=== PROVIDED INFORMATION ===
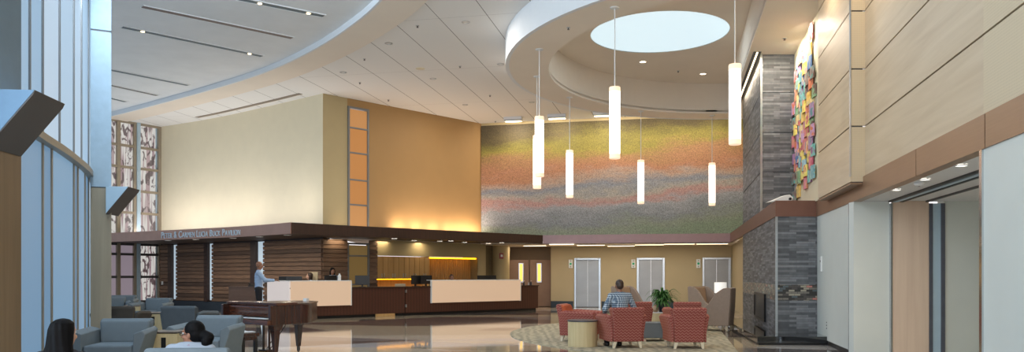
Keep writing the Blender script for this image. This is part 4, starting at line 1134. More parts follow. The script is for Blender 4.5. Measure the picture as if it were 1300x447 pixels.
# ================================================================ LOUNGE FURNITURE
def arm_chair(name, cat, group, shell, inner, legm, w=.40, ah=.66, bh=.79, fl=.10, lab=''):
    t = T(name, lab, cat, group=group)
    # seat cushion and base
    MB().box(-w+.02, w-.02, -.40, .30, .30, .45).build('seat_cushion', inner, t, bevel=.035, seg=3)
    MB().box(-w+.03, w-.03, -.36, .34, .13, .30).build('base', shell, t, bevel=.012)
    # back: outer shell flaring upwards, inner pad
    MB().loft([[(-w+.02,.30,.13),(w-.02,.30,.13),(w-.02,.37,.13),(-w+.02,.37,.13)],
               [(-w+.01,.28,.5),(w-.01,.28,.5),(w-.01,.40,.5),(-w+.01,.40,.5)],
               [(-w-.02,.33,bh-.04),(w+.02,.33,bh-.04),(w+.02,.45,bh-.04),(-w-.02,.45,bh-.04)],
               [(-w-.01,.35,bh),(w+.01,.35,bh),(w+.01,.43,bh),(-w-.01,.43,bh)]]).build('back_shell', shell, t, bevel=.032, seg=4)
    MB().loft([[(-w+.03,.18,.43),(w-.03,.18,.43),(w-.03,.30,.43),(-w+.03,.30,.43)],
               [(-w+.01,.22,.62),(w-.01,.22,.62),(w-.01,.33,.62),(-w+.01,.33,.62)],
               [(-w-.01,.27,bh-.015),(w+.01,.27,bh-.015),(w+.01,.37,bh-.015),(-w-.01,.37,bh-.015)]]).build('back_cushion', inner, t, bevel=.045, seg=4)
    for s in (-1, 1):
        def q(x_, y_, z_): return (s*x_, y_, z_)
        a_ = w-.005
        MB().loft([[q(a_,-.42,.13),q(a_+.07,-.42,.13),q(a_+.07,-.42,.3),q(a_+.09+fl*.6,-.42,ah-.06),q(a_+.05+fl*.5,-.42,ah),q(a_-.0,-.42,ah-.05),q(a_-.01,-.42,.3)],
                   [q(a_,.20,.13),q(a_+.06,.20,.13),q(a_+.06,.20,.3),q(a_+.07+fl*.6,.20,ah-.02),q(a_+.04+fl*.5,.20,ah+.03),q(a_-.0,.20,ah-.02),q(a_-.01,.20,.3)],
                   [q(a_,.36,.13),q(a_+.03,.36,.13),q(a_+.03,.36,.3),q(a_+.05+fl*.3,.36,ah-.04),q(a_+.03+fl*.3,.36,ah),q(a_-.0,.36,ah-.04),q(a_-.01,.36,.3)]]).build('armrest', shell, t, bevel=.024, seg=3)
    for sx in (-1, 1):
        for sy in (-1, 1):
            MB().frus((sx*(w-.03), sy*.33, 0, .022, .022), (sx*(w-.06), sy*.31, .14, .038, .038)).build('leg', legm, t, bevel=.004)
    return t

grey = arm_chair('lounge_armchair', 'armchair', 'blue-grey lounge armchairs', M['grey_fab'], M['grey_fab'], M['metal_dark'], w=.355, fl=.13)
used = [False]
gl = [((150,11.55), .12, 'blue-grey armchair facing the viewer beside the long-haired person'),
      ((266,12.5), -.06, 'blue-grey armchair facing the viewer, behind the person with glasses'),
      ((257,7.5), PI+.05, 'blue-grey armchair holding the person with glasses'),
      ((81,6.45), PI-.1, 'blue-grey armchair holding the long-haired person'),
      ((194,22.2), -.05, 'blue-grey armchair facing the viewer by the birch window'),
      ((153,25.3), .2, 'small-looking blue-grey armchair farthest away by the birch window'),
      ((143,23.4), .5, 'blue-grey armchair mostly hidden by the lobby column')]
for (px, Y), rz, lb in gl: place(grey, used, ((px-650)/1000*Y, Y, 0), rz, lb)
slate = arm_chair('lounge_armchair', 'armchair', 'blue-grey lounge armchairs', M['slate_fab'], M['slate_fab'], M['metal_dark'], w=.37)
u2 = [False]; place(slate, u2, ((239-650)/1000*17.1, 17.1, 0), PI-.1, 'slate grey armchair seen from behind, left of the piano')
brown = arm_chair('lounge_armchair', 'armchair', 'blue-grey lounge armchairs', M['brown_fab'], M['brown_fab'], M['metal_dark'])
u2 = [False]; place(brown, u2, ((152-650)/1000*16.9, 16.9, 0), PI+.15, 'dark taupe armchair seen from behind, right of the column')

red = arm_chair('patterned_armchair', 'armchair', 'red chevron armchairs', M['chev'], M['orange'], M['chair_leg'], w=.305, ah=.65, bh=.80, fl=.10)
used = [False]
for (px, Y), rz, lb in (((870,15.6), PI, 'red chevron armchair seen from behind, nearest on the right'),
                        ((790,15.75), PI+.16, 'red chevron armchair holding the plaid-shirted man'),
                        ((736,17.2), PI/2-.35, 'red chevron armchair with orange seat in side view, by the round drum table'),
                        ((803,19.0), PI+.25, 'red chevron armchair just behind the seated man'),
                        ((868,18.9), PI, 'red chevron armchair mostly hidden behind the nearest right one')):
    place(red, used, ((px-650)/1000*Y, Y, .012), rz, lb)

# drum tables, ottomans, plant
t = T('drum_side_table', 'cream drum side table with dark top beside the orange-seated armchair', 'side table', ((739.5-650)/1000*15.9, 15.9, .012), 0, 'drum side tables')
MB().cyl(0, 0, 0, .5, .295, n=48).build('body', M['light_wood'], t, bevel=.004)
MB().cyl(0, 0, .5, .53, .305, n=48).build('top', mat('dark_grey_top', (70, 70, 76), .3), t, bevel=.004)
t = T('drum_side_table', 'small cream drum table carrying the potted fern', 'side table', ((838-650)/1000*20.1, 20.1, .012), 0, 'drum side tables')
MB().cyl(0, 0, 0, .47, .23, n=48).build('body', M['light_wood'], t, bevel=.004)
MB().cyl(0, 0, .47, .49, .24, n=48).build('top', M['white'], t, bevel=.004)
ot = T('ottoman', '', 'ottoman', group='grey cube ottomans')
MB().box(-.28, .28, -.28, .28, .07, .40).build('cushion', M['ottoman'], ot, bevel=.02)
MB().box(-.285, .285, -.285, .285, .385, .395).build('piping', M['slate_fab'], ot)
for sx in (-1, 1):
    for sy in (-1, 1): MB().box(sx*.22-.025, sx*.22+.025, sy*.22-.025, sy*.22+.025, 0, .07).build('foot', M['maple_door'], ot)
used = [False]
place(ot, used, ((829-650)/1000*17.25, 17.25, .012), .02, 'grey cube ottoman between the two nearest red armchairs')
place(ot, used, ((797-650)/1000*17.35, 17.35, .012), .02, 'grey cube ottoman mostly hidden behind the seated man')
pl = T('potted_fern', 'leafy green fern in dark blue pot on the small drum table', 'potted plant', ((841-650)/1000*20.1, 20.08, .502))
MB().lathe([(0, 0), (.09, 0), (.12, .2), (.135, .2), (.135, .24), (.11, .24), (.1, .2), (0, .2)], n=24).build('pot', M['pot'], pl)
rf = random.Random(5); fo = MB()
for k in range(110):
    a = rf.uniform(0, 2*PI); ln = rf.uniform(.25, .46); up_ = rf.uniform(.12, .48); dr_ = rf.uniform(.1, .34)
    pts = []
    for i in range(8):
        f = i/7; rr_ = ln*f; zz_ = .22+up_*math.sin(f*PI*.62)*1.0 - dr_*f*f
        pts.append(Vector((rr_*math.cos(a), rr_*math.sin(a), zz_)))
    sd_ = Vector((-math.sin(a), math.cos(a), 0))
    for i in range(7):
        w0 = .034*math.sin(PI*(.12+.88*i/7)); w1 = .034*math.sin(PI*min(1, .12+.88*(i+1)/7))
        p, q = pts[i], pts[i+1]
        fo.add([p-sd_*w0, p+sd_*w0*1.0, q+sd_*w1, q-sd_*w1, p+Vector((0,0,.006)), q+Vector((0,0,.006))], [(0,4,5,3), (4,1,2,5)])
fo.build('foliage', M['leaf'], pl, fix=False)
jr = T('round_vase', 'small tan round vase beside the fern pot', 'vase', ((831.5-650)/1000*20.05, 20.0, .502))
MB().lathe([(0,0),(.05,0),(.085,.06),(.075,.13),(.04,.16),(.04,.18),(0,.18)], n=20).build('body', mat('tan_ceramic', (176, 148, 120), .4), jr)
MB().lathe([(.035,.18),(.048,.18),(.048,.19),(.035,.19)], n=20).build('rim', mat('brown_glaze', (110, 84, 64), .4), jr)

# high-back wing chairs
hb = T('high_back_chair', '', 'high-back chair', group='taupe high-back chairs')
prof = [(-.36,.14),(.36,.14),(.40,.6),(.42,1.09),(.36,1.115),(.22,1.09),(.06,.98),(-.06,.82),(-.16,.68),(-.24,.62),(-.38,.60)]
for s in (-1, 1): MB().prism(prof, s*.33-.04, s*.33+.04, 'x').build('wing_panel', M['taupe'], hb, bevel=.015)
MB().prism([(.30,.14),(.37,.14),(.41,.6),(.43,1.10),(.36,1.10),(.33,.6)], -.295, .295, 'x').build('back_panel', M['taupe'], hb, bevel=.012)
MB().prism([(.18,.42),(.32,.42),(.35,1.08),(.26,1.08)], -.285, .285, 'x').build('back_cushion', M['taupe_in'], hb, bevel=.03)
MB().box(-.285, .285, -.36, .28, .28, .45).build('seat_cushion', M['taupe_in'], hb, bevel=.03)
MB().box(-.285, .285, -.34, .30, .14, .28).build('base', M['taupe'], hb)
for sx in (-1, 1):
    for sy in (-1, 1): MB().frus((sx*.3, sy*.31, 0, .018, .018), (sx*.3, sy*.31, .14, .03, .03)).build('leg', M['chair_leg'], hb)
used = [False]
for (px, Y), rz, lb in (((910,20.4), -PI/2-.45, 'taupe high-back chair facing left, nearest the stone chimney'),
                        ((898,22.6), PI/2-.85, 'taupe high-back chair left of the white table lamp'),
                        ((800,22.8), PI/2-.9, 'taupe high-back chair behind the seated man')):
    place(hb, used, ((px-650)/1000*Y, Y, .012), rz, lb)
t = T('lamp_table', 'small wooden table under the white lamp between high-back chairs', 'side table', ((916-650)/1000*21.7, 21.7, .012))
MB().box(-.2, .2, -.2, .2, .5, .54).build('top', M['maple_door'], t, bevel=.004)
for sx in (-1, 1):
    for sy in (-1, 1): MB().box(sx*.17-.02, sx*.17+.02, sy*.17-.02, sy*.17+.02, 0, .5).build('leg', M['maple_door'], t)
t = T('table_lamp', 'table lamp with white drum shade between the high-back chairs', 'table lamp', ((914-650)/1000*21.7, 21.65, .552))
MB().lathe([(0,0),(.09,0),(.09,.02),(.03,.05),(.05,.15),(.02,.32),(.012,.44),(0,.44)], n=20).build('base', M['metal_dark'], t)
MB().lathe([(.165,.40),(.165,.69),(.16,.69),(.16,.40)], n=32).build('lamp_shade', M['shade_white'], t)
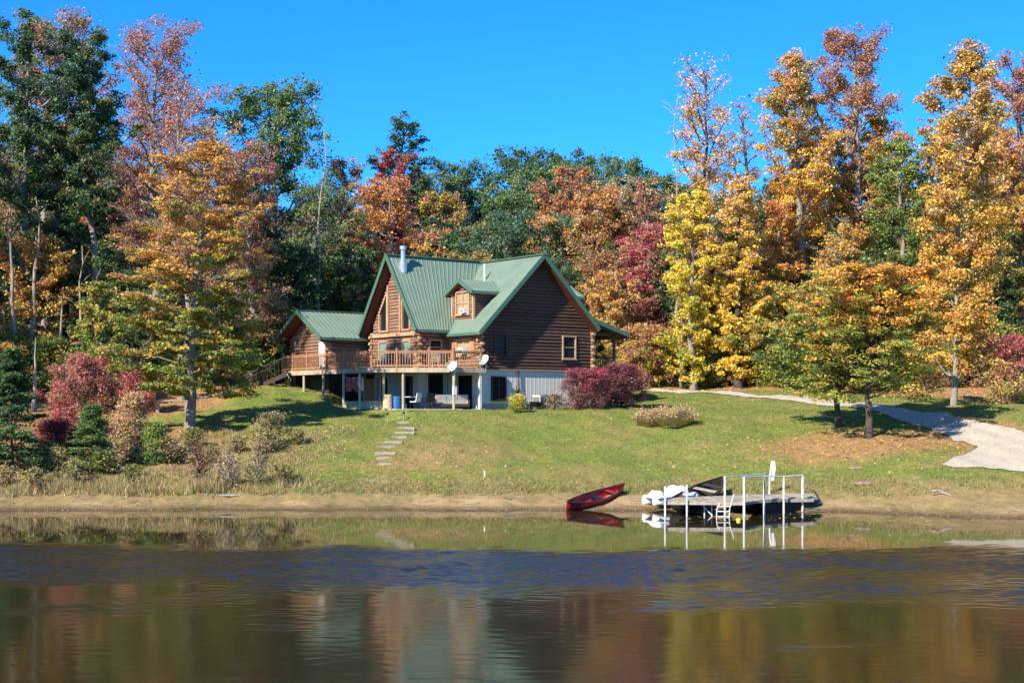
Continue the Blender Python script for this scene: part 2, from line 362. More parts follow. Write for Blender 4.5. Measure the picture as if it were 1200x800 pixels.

=== PROMPT ===
Return a copy of every line that includes the word "were".

=== ANSWER IN FULL ===
Keep writing the Blender script for this image. This is part 4, starting at line 1134. More parts follow. The script is for Blender 4.5. Measure the picture as if it were 1300x447 pixels.
Continue the Blender Python script for this scene: part 2, from line 362. More parts follow. Write for Blender 4.5. Measure the picture as if it were 1200x800 pixels.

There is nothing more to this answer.